◆ **Instructions to follow**:
Can you set down, exactly as they appear below, the lines from the opening of the material through the one bearing "SUNV = Vector((-0.022, 1.0, -0.362)).normalized()", minus the pictures?

========

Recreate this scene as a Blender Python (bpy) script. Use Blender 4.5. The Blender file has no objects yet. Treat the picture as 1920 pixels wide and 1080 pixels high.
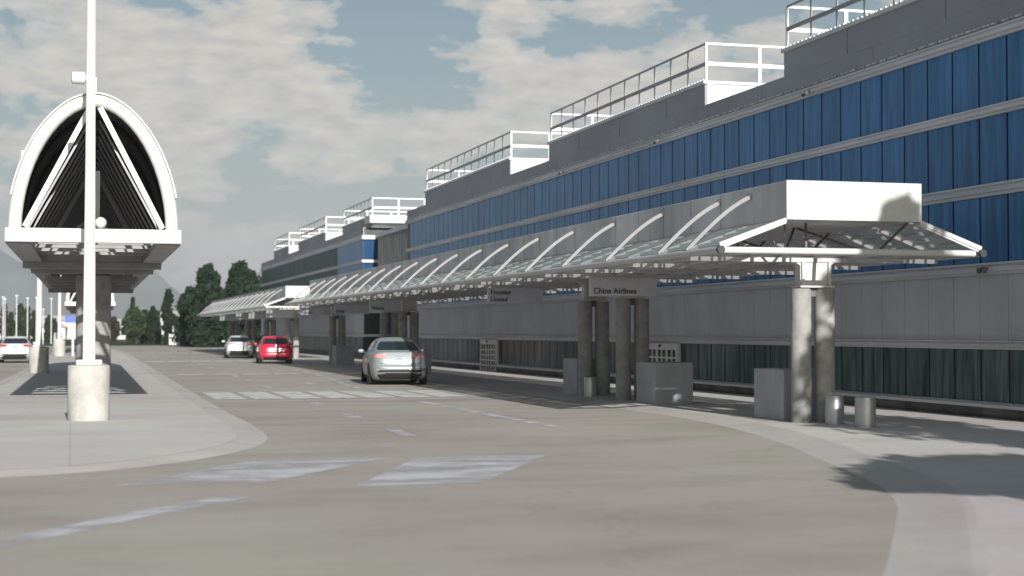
import bpy, math, random
from mathutils import Vector, Matrix
random.seed(7)
R = math.radians
C = bpy.context.scene.collection
SUNV = Vector((-0.022, 1.0, -0.362)).normalized()      # direction the sunlight travels

# ------------------------------------------------------------------ materials
MATS = {}
class NT:
    def __init__(s, nt): s.nt = nt
    def n(s, t, **kw):
        nd = s.nt.nodes.new(t)
        for k, v in kw.items(): setattr(nd, k, v)
        return nd
    def link(s, a, b): s.nt.links.new(a, b)
    def put(s, sock, v):
        if hasattr(v, 'is_linked'): s.link(v, sock)
        else: sock.default_value = v
    def math(s, op, a, b=None, c=None, clamp=False):
        nd = s.n('ShaderNodeMath', operation=op, use_clamp=clamp)
        s.put(nd.inputs[0], a)
        if b is not None: s.put(nd.inputs[1], b)
        if c is not None: s.put(nd.inputs[2], c)
        return nd.outputs[0]
    def mix(s, f, a, b):
        nd = s.n('ShaderNodeMix', data_type='RGBA')
        s.put(nd.inputs[0], f); s.put(nd.inputs[6], a); s.put(nd.inputs[7], b)
        return nd.outputs[2]
    def ramp(s, f, stops):
        nd = s.n('ShaderNodeValToRGB')
        el = nd.color_ramp.elements
        while len(el) < len(stops): el.new(0.5)
        for e, (p, c) in zip(el, stops):
            e.position = p; e.color = (*c, 1) if len(c) == 3 else c
        s.link(f, nd.inputs[0]); return nd.outputs[0]
    def noise(s, vec, scale, detail=4, rough=0.55, dim='3D'):
        nd = s.n('ShaderNodeTexNoise', noise_dimensions=dim)
        nd.inputs['Scale'].default_value = scale; nd.inputs['Detail'].default_value = detail
        nd.inputs['Roughness'].default_value = rough
        if vec is not None: s.link(vec, nd.inputs['Vector'])
        return nd.outputs[0]
    def scaled(s, vec, sc):
        nd = s.n('ShaderNodeVectorMath', operation='MULTIPLY'); s.link(vec, nd.inputs[0]); nd.inputs[1].default_value = sc
        return nd.outputs[0]

def rgb(c): return (c[0], c[1], c[2], 1)

def mat(name, col, rough=0.6, metal=0.0, var=0.12, scale=1.5, stretch=(1, 1, 1), spec=0.5, bump=0.0, bscale=40,
        col2=None, alpha=1.0, coat=0.0, objrand=0.0, emit=None, fine=0.0, coords='Object', thr=None):
    """paint/stone/metal with two scales of soft procedural variation"""
    m = bpy.data.materials.new(name); m.use_nodes = True
    t = NT(m.node_tree); b = m.node_tree.nodes['Principled BSDF']
    tc = t.n('ShaderNodeTexCoord'); vec = tc.outputs[coords]
    if objrand:
        oi = t.n('ShaderNodeObjectInfo')
        ad = t.n('ShaderNodeVectorMath', operation='ADD'); t.link(vec, ad.inputs[0])
        mu = t.math('MULTIPLY', oi.outputs['Random'], 57.0); t.link(mu, ad.inputs[1]); vec = ad.outputs[0]
    sv = t.scaled(vec, stretch)
    n1 = t.noise(sv, scale, 5, 0.6)
    c2 = col2 if col2 else tuple(max(0, x * (1 - var * 2.2)) for x in col)
    c1 = col if col2 else tuple(min(1, x * (1 + var)) for x in col)
    lo, hi = thr if thr else (0.3, 0.7)
    out = t.ramp(n1, [(lo, c2), (hi, c1)])
    if fine:
        n2 = t.noise(sv, scale * 23, 3, 0.7)
        k = t.ramp(n2, [(0.3, (1 - fine,) * 3), (0.7, (1 + 0 * fine,) * 3)])
        mu = t.n('ShaderNodeMix', data_type='RGBA', blend_type='MULTIPLY'); mu.inputs[0].default_value = 1
        t.link(out, mu.inputs[6]); t.link(k, mu.inputs[7]); out = mu.outputs[2]
    if objrand:
        k = t.math('MULTIPLY_ADD', oi.outputs['Random'], objrand, 1 - objrand / 2)
        hs = t.n('ShaderNodeHueSaturation'); t.link(k, hs.inputs['Value']); t.link(out, hs.inputs['Color']); out = hs.outputs[0]
    t.link(out, b.inputs['Base Color'])
    rr = t.ramp(n1, [(0.25, (min(1, rough * 1.15),) * 3), (0.75, (rough * 0.85,) * 3)])
    t.link(rr, b.inputs['Roughness'])
    b.inputs['Metallic'].default_value = metal
    b.inputs['Specular IOR Level'].default_value = spec
    b.inputs['Coat Weight'].default_value = coat
    b.inputs['Coat Roughness'].default_value = 0.05
    if alpha < 1: b.inputs['Alpha'].default_value = alpha
    if emit:
        b.inputs['Emission Color'].default_value = rgb(emit[0]); b.inputs['Emission Strength'].default_value = emit[1]
    if bump:
        bp = t.n('ShaderNodeBump'); bp.inputs['Strength'].default_value = bump; bp.inputs['Distance'].default_value = 0.02
        t.link(t.noise(sv, bscale, 3, 0.6), bp.inputs['Height']); t.link(bp.outputs[0], b.inputs['Normal'])
    MATS[name] = m
    return m

M = MATS
mat('white_paint', (0.58, 0.574, 0.562), 0.45, var=0.04, scale=2.0, fine=0.03)
mat('white_weathered', (0.56, 0.555, 0.545), 0.5, var=0.07, scale=1.2, stretch=(1, 1, .35), fine=0.06)
mat('rail_paint', (0.80, 0.80, 0.80), 0.45, var=0.05)
mat('rail_shaded', (0.26, 0.265, 0.28), 0.5, metal=0.2, var=0.08)  # rail paint darkened: shade of the road-side rails put into the colour
mat('rivet', (0.56, 0.555, 0.56), 0.5, var=0.6, scale=9, stretch=(1, 1, .1))
mat('facade_panel', (0.49, 0.505, 0.56), 0.55, var=0.07, scale=0.7, stretch=(1, 1, .5), fine=0.05)
mat('fascia_grey', (0.27, 0.28, 0.325), 0.55, var=0.07, scale=0.4, stretch=(1, .5, 1.2), fine=0.05)
mat('block_white', (0.62, 0.61, 0.595), 0.55, var=0.06, scale=.8, fine=0.03)
mat('trim_light', (0.57, 0.58, 0.62), 0.5, var=0.1, scale=1.5, stretch=(1, .15, 3), fine=0.05)
mat('mullion_dark', (0.022, 0.026, 0.034), 0.5, var=0.1)
mat('plinth_dark', (0.14, 0.135, 0.13), 0.8, var=0.25, scale=1.2, fine=0.15)
mat('concrete', (0.47, 0.455, 0.43), 0.85, var=0.13, scale=2.2, bump=0.25, bscale=60, fine=0.12)
mat('concrete_column', (0.36, 0.355, 0.345), 0.88, var=0.14, scale=3.0, bump=0.5, bscale=90, fine=0.25)
mat('planter_grey', (0.36, 0.365, 0.41), 0.75, var=0.06, scale=1.5, fine=0.06)
mat('steel_brushed', (0.50, 0.50, 0.52), 0.42, metal=0.7, var=0.12, scale=2.0, stretch=(1, 1, .3), fine=0.04)
mat('canopy_side', (0.56, 0.56, 0.58), 0.5, metal=0.1, var=0.16, scale=0.8, stretch=(1, 1, .12))
mat('canopy_tube', (0.47, 0.472, 0.48), 0.45, var=0.05, scale=1.5, fine=0.03)
mat('arm_grey', (0.23, 0.23, 0.235), 0.45, var=0.06, scale=3)
mat('glass_blue_darkened', (0.016, 0.055, 0.135), 0.2, var=0.1, spec=0.2)  # blue window glass darkened to offset the sunlight on the end face
mat('dark_cap', (0.03, 0.03, 0.032), 0.5)
mat('sign_grey', (0.60, 0.61, 0.66), 0.5, var=0.05, scale=1.5)
mat('letter_dark', (0.03, 0.032, 0.04), 0.5)
mat('shelter_dark', (0.030, 0.031, 0.035), 0.7, var=0.18, scale=1.5)
mat('shelter_strut', (0.34, 0.343, 0.36), 0.55, var=0.12, scale=1.5)
mat('shelter_beam', (0.24, 0.238, 0.24), 0.55, var=0.08, scale=1.5)
mat('door_white', (0.60, 0.60, 0.60), 0.5, var=0.05)
mat('glass_black', (0.008, 0.009, 0.011), 0.08, var=0.1)
mat('glass_car', (0.016, 0.022, 0.024), 0.05, var=0.1, spec=0.6)
mat('glass_blue', (0.065, 0.205, 0.43), 0.25, var=0.17, scale=1.1, stretch=(1, 5, .45), spec=0.10, objrand=0.22, fine=0.10)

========

◆ **Problem solution**:
Recreate this scene as a Blender Python (bpy) script. Use Blender 4.5. The Blender file has no objects yet. Treat the picture as 1920 pixels wide and 1080 pixels high.
import bpy, math, random
from mathutils import Vector, Matrix
random.seed(7)
R = math.radians
C = bpy.context.scene.collection
SUNV = Vector((-0.022, 1.0, -0.362)).normalized()      # direction the sunlight travels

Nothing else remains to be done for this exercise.